The set-up is like a vintage Agatha Christie. Set in December 1957, a Detective Inspector is sent from Dublin to investigate the murder of a priest in a large country house. It is peopled by stock Christie characters - which Banville points out several times - it contains some arch references to Murder On the Orient Express and so on. Banville “subverts” the genre with some explicit sex scenes, but otherwise it pretty much plods through a Country House Mystery plot. It’s all terribly knowing and postmodern, but for me it did not make a good read and became pretty irritating. Even the intimate characterisation and evocative scene-setting which I have found so involving in books like Ancient Light aren’t really there; just little sparks every so often.
The plot and motivation are very well-worn, with pointers toward priestly malfeasance very early on. I think that by now we know that priests and the hierarchy of the Catholic Church in Ireland last century did some dreadful things which were covered up; as a core plot it really needs more than Banville gives it here to be other than a rehash of what we’ve read many times by now.
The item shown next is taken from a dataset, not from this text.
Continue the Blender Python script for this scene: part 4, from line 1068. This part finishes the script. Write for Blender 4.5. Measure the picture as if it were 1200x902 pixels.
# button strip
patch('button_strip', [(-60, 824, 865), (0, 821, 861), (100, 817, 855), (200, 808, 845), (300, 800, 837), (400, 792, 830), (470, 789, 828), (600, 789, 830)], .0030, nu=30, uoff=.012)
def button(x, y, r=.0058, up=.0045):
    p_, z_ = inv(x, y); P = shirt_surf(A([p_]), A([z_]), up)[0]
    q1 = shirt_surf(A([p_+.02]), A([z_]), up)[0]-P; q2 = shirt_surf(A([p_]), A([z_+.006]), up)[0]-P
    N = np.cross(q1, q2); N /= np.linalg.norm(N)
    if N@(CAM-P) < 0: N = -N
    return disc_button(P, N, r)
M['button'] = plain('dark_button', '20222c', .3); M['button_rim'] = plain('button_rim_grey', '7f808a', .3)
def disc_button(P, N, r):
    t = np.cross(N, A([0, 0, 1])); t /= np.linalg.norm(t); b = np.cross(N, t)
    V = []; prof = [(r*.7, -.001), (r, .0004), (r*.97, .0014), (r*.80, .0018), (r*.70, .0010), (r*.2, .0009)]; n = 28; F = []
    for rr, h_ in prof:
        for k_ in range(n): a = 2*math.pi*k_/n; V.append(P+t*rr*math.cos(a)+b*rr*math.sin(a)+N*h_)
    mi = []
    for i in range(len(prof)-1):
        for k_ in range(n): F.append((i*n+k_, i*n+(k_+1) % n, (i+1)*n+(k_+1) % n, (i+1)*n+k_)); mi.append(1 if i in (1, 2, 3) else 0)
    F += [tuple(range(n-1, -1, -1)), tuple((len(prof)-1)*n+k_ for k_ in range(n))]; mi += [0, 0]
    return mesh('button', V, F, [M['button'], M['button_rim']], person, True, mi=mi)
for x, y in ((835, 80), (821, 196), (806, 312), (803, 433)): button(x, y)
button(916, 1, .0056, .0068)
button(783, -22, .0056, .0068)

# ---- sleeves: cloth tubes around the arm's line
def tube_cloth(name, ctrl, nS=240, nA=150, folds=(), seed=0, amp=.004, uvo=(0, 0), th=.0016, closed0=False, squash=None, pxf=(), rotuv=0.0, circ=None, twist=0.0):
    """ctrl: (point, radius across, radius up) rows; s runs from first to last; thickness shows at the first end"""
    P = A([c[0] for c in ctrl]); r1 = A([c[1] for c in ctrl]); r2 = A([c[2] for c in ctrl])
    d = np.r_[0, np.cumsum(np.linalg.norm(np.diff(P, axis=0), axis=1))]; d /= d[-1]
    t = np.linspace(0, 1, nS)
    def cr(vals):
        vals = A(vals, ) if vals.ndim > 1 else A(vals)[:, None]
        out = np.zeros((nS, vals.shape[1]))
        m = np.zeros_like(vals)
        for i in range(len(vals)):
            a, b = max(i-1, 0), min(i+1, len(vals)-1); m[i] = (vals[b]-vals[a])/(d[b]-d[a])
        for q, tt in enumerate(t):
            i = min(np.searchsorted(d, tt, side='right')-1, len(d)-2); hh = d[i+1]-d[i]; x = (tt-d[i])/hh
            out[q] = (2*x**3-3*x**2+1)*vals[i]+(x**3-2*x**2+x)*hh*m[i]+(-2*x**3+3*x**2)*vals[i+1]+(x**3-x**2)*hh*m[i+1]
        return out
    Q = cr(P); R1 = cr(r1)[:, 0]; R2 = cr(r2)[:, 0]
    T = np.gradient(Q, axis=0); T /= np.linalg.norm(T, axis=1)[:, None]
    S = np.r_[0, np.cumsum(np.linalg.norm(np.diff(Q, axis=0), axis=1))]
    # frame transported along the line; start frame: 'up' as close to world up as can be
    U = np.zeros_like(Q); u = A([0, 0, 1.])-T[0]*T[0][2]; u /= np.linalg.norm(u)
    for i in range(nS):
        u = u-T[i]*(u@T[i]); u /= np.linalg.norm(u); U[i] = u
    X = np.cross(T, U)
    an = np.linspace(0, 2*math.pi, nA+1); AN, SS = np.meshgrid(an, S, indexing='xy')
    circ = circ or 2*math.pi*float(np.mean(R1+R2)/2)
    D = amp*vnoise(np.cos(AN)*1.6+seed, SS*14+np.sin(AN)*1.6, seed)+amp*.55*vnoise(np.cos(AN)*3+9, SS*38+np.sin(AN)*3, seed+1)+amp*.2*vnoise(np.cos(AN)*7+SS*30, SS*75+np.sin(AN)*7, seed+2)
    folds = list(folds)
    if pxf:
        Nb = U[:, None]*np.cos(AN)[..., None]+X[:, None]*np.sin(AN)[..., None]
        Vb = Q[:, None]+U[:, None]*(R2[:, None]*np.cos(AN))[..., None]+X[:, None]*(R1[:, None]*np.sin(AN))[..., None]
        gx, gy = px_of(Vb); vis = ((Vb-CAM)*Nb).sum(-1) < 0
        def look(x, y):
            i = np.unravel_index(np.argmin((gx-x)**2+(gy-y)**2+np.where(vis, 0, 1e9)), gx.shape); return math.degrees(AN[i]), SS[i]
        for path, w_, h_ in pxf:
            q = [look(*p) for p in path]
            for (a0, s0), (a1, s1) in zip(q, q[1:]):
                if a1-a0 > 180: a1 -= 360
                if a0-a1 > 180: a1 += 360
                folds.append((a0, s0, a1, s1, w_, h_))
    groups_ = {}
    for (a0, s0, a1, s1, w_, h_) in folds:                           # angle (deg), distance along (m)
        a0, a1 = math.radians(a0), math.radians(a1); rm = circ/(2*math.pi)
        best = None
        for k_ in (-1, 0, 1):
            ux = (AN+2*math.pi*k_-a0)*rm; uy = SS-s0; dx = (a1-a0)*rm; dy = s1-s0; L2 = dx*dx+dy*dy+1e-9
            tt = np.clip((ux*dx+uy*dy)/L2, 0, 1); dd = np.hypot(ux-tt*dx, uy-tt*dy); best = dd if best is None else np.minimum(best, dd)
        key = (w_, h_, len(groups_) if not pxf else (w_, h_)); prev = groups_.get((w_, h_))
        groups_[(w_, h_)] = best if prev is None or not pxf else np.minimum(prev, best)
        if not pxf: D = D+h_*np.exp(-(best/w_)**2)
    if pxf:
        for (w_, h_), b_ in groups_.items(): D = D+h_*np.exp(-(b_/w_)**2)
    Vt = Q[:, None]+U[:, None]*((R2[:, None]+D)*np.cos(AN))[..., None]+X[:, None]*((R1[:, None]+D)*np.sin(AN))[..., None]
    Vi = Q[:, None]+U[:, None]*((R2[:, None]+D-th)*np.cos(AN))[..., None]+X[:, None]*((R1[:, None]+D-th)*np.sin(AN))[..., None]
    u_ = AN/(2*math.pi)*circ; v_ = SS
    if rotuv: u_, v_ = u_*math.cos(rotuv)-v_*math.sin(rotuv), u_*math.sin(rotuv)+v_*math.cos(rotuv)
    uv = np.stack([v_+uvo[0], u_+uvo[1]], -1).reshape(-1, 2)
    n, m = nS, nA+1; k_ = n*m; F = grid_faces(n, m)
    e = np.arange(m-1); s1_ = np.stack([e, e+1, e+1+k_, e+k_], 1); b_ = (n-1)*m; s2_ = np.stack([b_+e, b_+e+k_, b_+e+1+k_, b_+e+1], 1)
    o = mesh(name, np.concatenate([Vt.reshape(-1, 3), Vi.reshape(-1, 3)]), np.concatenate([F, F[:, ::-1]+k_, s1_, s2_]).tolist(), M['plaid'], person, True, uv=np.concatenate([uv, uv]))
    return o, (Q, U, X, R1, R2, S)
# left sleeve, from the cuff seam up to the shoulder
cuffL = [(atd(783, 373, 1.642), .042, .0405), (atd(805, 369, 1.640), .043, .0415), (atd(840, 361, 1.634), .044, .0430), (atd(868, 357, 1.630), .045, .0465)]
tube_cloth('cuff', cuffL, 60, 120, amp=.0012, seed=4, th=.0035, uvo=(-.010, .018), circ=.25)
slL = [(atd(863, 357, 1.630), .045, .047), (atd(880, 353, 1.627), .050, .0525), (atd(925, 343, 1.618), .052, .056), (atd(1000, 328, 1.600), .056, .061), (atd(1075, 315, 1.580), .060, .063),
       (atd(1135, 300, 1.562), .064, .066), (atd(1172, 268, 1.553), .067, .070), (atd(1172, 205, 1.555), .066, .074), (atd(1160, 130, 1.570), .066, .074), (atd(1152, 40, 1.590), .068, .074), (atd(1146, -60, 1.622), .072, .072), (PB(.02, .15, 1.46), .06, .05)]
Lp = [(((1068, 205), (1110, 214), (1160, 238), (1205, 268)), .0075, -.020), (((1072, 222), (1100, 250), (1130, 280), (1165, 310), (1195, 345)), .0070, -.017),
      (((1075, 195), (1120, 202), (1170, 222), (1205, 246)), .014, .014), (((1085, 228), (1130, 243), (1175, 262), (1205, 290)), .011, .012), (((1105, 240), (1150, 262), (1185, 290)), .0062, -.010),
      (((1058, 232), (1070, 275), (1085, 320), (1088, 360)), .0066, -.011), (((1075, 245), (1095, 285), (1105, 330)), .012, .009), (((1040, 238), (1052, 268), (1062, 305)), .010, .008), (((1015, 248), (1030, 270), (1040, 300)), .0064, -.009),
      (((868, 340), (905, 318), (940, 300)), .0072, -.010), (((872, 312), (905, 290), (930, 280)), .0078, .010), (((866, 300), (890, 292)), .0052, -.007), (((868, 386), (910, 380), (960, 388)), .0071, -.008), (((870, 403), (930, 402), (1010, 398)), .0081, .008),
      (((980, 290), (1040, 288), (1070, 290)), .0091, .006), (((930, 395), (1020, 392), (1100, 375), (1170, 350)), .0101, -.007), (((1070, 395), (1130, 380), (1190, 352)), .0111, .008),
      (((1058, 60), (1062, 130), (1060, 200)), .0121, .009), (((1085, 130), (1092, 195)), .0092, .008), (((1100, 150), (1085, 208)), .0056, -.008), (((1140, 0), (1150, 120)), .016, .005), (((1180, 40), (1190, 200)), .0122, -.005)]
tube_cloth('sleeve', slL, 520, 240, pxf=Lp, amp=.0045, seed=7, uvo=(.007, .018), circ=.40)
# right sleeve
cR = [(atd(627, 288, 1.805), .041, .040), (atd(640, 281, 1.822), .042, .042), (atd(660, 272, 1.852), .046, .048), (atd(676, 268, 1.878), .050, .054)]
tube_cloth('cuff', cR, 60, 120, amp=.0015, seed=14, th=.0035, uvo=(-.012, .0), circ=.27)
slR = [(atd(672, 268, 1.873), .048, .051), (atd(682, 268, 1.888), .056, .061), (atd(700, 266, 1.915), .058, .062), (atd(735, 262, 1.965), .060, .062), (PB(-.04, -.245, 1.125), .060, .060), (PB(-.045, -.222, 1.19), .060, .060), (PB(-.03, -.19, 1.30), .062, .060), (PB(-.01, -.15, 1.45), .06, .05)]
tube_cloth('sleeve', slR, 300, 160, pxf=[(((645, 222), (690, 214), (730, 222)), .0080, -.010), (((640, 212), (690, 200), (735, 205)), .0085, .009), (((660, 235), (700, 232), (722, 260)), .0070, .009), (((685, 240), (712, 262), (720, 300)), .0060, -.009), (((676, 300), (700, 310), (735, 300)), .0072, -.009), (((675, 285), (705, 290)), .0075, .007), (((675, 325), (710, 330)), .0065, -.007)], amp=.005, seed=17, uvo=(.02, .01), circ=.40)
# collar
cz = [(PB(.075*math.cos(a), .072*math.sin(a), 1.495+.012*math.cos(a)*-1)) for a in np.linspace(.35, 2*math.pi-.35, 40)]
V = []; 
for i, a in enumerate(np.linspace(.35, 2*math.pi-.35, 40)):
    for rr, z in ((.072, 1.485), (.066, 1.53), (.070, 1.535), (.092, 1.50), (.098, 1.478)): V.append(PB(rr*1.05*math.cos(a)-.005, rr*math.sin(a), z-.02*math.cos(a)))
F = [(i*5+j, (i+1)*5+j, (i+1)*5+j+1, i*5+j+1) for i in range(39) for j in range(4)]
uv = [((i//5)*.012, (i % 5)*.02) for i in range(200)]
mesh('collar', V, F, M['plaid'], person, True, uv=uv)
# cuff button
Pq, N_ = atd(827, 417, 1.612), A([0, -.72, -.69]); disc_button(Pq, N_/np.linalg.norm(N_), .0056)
The book does have its moments; a scene between the Inspector and the Archbishop is very well done, for example, but even the structure is very clumsy in places, with an out-of-place monologue from a different point of view toward the end and an unconvincing epilogue.
Snow isn’t terrible by any means, but it was a bit of a slog and didn’t do much for me. I suspect that I may have reached the end of the road with John Banville; I haven’t genuinely enjoyed a book of his for some time and I can’t really recommend this one.